TABLOID EDITOR ASSAULTS ENEMY WITH SWISS ARMY KNIFE
Last night after realizing his tab was more than his available cash on hand, The Tabloid News editor Dread Pirate Pickles needed to make the short walk home to get money from his sock drawer (rent be damned!). Walking down the sidewalk, he was assaulted by a low hanging tree branch that scratched his forehead. This is the third instance of assault by this branch. Once it knocked him to his knees, and another time scratched his face. Pickles walked home angrily, the hatred building up in his soul, boiling over like a pot of spaghetti that had been left unattended. On his return trip to the bar to pay his tab, he passed the nefarious branch once more. Overcome with brilliance, Pickles took his Swiss Army Knife out of his pocket and opened the saw blade and cut the branch off. He returned to the bar carrying his war trophy for all the word to see.
KATNISS ACCUSED OF USING PERFORMANCE ENHANCING DRUGS
Tea Time reporter, Katniss, has been accused by the Associated Press Association of using performance enhancing drugs to type faster and produce more articles. A three month long sting operation involving undercover APA agents has produced proof that Katniss’ normal writing ability is on par with a 3rd grade student, but with the drugs Typetol, Reporterin, and Aspirin (to alleviate finger pain from typing), she is able to produce the Tea Time. There is no word yet what actions the APA will be taking against Katniss or Tea Time.
ZOMBEE IN LOVE OCTAGON
Zombee, another reporter for Tea Time, has been in family court to determine the paternity of her illegitimate love child. She has accused Big Foot, Dracula, Donbot, Yeti, Herbert Hoover, The Mummy, Kuklinski, and an Alien of fathering her child. “It was a wild weekend,” Zombee told the judge. “I don’t really remember all the details, but I think that was definitely most of them.” The judge could not be reached for comment as he was busy cursing his correspondence school law degree which kept in him in family court hearing cases as ludicrous as Zombee’s.

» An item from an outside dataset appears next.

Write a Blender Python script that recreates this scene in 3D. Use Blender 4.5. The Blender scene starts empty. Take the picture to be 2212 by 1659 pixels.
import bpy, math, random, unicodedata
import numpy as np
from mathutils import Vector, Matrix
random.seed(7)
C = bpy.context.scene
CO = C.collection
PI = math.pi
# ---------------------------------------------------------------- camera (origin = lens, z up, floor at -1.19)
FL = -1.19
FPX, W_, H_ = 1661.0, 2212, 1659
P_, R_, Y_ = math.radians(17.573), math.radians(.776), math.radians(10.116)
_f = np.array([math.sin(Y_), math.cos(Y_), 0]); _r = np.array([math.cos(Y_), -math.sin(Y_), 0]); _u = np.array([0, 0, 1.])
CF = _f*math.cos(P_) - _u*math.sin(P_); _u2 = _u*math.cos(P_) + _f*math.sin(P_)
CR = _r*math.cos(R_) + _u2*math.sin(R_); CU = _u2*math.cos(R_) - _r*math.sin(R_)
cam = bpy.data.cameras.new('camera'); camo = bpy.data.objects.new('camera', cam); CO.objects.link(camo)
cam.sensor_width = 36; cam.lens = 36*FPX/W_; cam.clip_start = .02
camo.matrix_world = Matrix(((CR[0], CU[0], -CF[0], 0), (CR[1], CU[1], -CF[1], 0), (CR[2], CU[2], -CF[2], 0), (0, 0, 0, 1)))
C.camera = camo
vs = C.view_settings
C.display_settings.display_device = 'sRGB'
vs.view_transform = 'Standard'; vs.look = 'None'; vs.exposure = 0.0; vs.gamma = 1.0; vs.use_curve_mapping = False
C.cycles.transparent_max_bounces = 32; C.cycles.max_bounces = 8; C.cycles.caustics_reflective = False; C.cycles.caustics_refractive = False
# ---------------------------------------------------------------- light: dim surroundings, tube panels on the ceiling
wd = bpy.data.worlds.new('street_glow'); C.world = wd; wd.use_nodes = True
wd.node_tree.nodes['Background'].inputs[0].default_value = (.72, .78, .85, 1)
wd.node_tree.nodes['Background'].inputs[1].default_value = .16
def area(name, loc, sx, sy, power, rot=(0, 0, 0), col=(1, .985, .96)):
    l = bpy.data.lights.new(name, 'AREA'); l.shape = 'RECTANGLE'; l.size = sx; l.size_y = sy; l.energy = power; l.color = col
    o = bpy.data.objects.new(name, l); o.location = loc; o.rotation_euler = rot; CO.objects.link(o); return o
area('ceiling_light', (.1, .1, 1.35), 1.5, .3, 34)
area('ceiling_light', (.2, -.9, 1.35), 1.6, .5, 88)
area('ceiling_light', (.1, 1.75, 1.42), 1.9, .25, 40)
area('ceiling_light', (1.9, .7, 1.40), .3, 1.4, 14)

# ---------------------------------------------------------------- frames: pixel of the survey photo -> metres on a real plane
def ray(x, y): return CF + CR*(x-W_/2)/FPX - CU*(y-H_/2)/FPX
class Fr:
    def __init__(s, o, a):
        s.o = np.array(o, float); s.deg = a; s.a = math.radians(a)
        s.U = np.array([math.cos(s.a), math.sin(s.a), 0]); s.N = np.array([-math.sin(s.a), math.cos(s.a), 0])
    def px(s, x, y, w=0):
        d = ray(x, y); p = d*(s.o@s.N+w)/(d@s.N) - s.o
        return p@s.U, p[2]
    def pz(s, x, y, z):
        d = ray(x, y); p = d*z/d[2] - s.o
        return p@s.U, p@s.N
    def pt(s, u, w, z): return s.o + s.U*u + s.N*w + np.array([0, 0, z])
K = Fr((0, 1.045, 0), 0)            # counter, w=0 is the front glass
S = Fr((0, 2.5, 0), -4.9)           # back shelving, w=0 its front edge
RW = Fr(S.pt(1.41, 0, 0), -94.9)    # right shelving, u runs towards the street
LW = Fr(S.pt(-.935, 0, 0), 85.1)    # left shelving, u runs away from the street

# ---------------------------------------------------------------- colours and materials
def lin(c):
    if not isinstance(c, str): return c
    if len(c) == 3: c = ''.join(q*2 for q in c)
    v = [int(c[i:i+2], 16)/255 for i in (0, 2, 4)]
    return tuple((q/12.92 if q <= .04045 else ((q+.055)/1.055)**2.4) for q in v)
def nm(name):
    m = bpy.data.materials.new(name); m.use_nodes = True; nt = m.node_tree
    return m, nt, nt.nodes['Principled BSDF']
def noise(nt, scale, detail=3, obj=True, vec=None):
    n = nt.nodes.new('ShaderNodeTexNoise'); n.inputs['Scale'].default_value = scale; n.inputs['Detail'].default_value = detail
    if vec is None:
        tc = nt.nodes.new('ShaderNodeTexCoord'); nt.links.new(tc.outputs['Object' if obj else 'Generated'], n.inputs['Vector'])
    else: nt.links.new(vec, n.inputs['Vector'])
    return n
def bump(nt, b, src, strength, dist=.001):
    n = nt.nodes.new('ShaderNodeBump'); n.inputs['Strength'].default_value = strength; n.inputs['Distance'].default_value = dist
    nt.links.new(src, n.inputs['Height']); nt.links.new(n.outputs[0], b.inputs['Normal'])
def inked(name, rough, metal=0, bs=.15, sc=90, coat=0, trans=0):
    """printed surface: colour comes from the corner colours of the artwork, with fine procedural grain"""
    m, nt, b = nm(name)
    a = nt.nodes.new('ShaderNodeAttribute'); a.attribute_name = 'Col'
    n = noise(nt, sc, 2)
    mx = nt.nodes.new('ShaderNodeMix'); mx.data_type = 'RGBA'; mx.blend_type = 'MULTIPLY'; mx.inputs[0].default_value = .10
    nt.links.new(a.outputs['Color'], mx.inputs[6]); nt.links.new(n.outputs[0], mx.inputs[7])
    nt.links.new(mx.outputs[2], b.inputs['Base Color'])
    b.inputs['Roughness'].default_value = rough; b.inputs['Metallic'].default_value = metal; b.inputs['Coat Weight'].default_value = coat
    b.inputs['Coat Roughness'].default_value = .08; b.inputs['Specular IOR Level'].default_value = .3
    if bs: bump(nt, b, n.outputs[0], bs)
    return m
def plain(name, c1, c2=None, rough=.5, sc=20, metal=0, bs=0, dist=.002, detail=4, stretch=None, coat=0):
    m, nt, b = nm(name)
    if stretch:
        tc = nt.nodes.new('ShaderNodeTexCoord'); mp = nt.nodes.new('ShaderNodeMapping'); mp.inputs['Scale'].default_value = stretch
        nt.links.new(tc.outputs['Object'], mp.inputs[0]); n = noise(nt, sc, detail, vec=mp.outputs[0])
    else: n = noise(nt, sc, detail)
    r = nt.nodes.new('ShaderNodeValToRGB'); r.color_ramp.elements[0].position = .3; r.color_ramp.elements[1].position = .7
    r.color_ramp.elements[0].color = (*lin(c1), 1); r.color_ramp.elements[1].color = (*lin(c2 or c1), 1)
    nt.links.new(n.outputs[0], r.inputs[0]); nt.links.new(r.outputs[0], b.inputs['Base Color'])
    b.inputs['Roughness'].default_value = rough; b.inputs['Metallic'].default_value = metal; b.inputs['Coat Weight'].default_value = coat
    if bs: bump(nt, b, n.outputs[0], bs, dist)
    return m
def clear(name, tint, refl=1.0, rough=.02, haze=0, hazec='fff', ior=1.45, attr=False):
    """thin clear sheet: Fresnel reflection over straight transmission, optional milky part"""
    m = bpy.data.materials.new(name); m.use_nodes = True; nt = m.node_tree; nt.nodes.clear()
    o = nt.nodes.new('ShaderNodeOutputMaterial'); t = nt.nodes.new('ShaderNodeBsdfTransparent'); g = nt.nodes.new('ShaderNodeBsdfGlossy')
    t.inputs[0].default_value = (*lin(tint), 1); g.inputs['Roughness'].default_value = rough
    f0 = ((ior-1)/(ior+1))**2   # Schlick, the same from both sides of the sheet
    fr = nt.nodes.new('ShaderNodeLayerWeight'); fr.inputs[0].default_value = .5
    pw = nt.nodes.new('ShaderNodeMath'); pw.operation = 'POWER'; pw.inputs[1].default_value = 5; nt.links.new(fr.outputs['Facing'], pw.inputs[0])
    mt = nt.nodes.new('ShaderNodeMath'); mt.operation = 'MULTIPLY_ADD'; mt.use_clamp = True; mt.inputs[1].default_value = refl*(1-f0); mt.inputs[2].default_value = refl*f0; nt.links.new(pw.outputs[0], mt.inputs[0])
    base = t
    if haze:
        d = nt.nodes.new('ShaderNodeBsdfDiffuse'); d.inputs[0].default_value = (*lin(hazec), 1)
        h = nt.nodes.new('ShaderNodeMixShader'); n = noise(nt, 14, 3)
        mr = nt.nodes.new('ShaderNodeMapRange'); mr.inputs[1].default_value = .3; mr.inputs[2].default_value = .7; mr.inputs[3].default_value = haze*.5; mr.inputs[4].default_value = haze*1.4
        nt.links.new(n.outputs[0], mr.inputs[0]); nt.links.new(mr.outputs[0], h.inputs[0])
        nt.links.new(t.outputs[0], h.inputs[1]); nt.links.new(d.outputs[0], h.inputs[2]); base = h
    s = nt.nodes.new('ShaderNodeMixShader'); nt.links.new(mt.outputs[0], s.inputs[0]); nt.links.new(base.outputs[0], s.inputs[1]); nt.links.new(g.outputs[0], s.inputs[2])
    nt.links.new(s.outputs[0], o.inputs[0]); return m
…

ASK RED WATCH: ADVICE COLUMN
Dear Red, I’ve been publicly seen reading a rival publication and even won a cash prize for doing so. I’m so ashamed. I don’t know what to do! It’s dirty money. I don’t feel right about keeping it. Signed, DPP
Dear Boss, You should be ashamed! You’re an awful awful man! And, if you don’t feel right about keeping the money, you can always give me a bonus. Red
Dear Red, I need to tell everyone about Pickles’ promotion, but I can’t think of anything nice to say! Especially after all the articles he’s written about my abuses of power. What should I do? Signed, Vaticus
Dear Vatty, I know! I had to introduce him at the office Christmas party. Fortunately, he wrote the introduction for me, and I just had to read it under fear of death. Perhaps you could let him write nice things about himself. It’s one of his hobbies. Red
CASHMONEYMILLIONAIRE ABUSES PICKLES
CMM invited Pickles out for drinks last week, reporter to reporter, to ask his sage, sound, and wise advice on how to best write an article. During the evening, Cash encountered a problem unique to women. Not wanting to seem unseemly, she demanded Pickles find her a certain item used during times of problems unique to women. Frozen with fear, trepidation, and no small amount of embarrassment, Pickles sat perfectly still, hoping that if he didn’t move a muscle, Cash would not be able to see him anymore. “I’m Vaticus’ Left Hand Woman! You have to do as I say!” demanded Cash. Pickles was forced to go from waitress to waitress asking as discreetly as possible if they had an extra certain item used during problems unique to women. He finally found a waitress with an extra certain item used during problems unique to women. She thought he was being such a good boyfriend and was really sweet for trying to find his “girlfriend” a certain item used during problems unique to women. Finally, Pickles found a girl who thinks he is nice, but he was unable to hit on her or even to try to explain why he was hunting around for certain items used during problems unique to woman for someone who was not his girlfriend. Pickles is rumoured to have started crying.
Ed. Note – This has been a special edition of The Tabloid News because three out of the five articles are based on real events. Yes, even the Zombee article.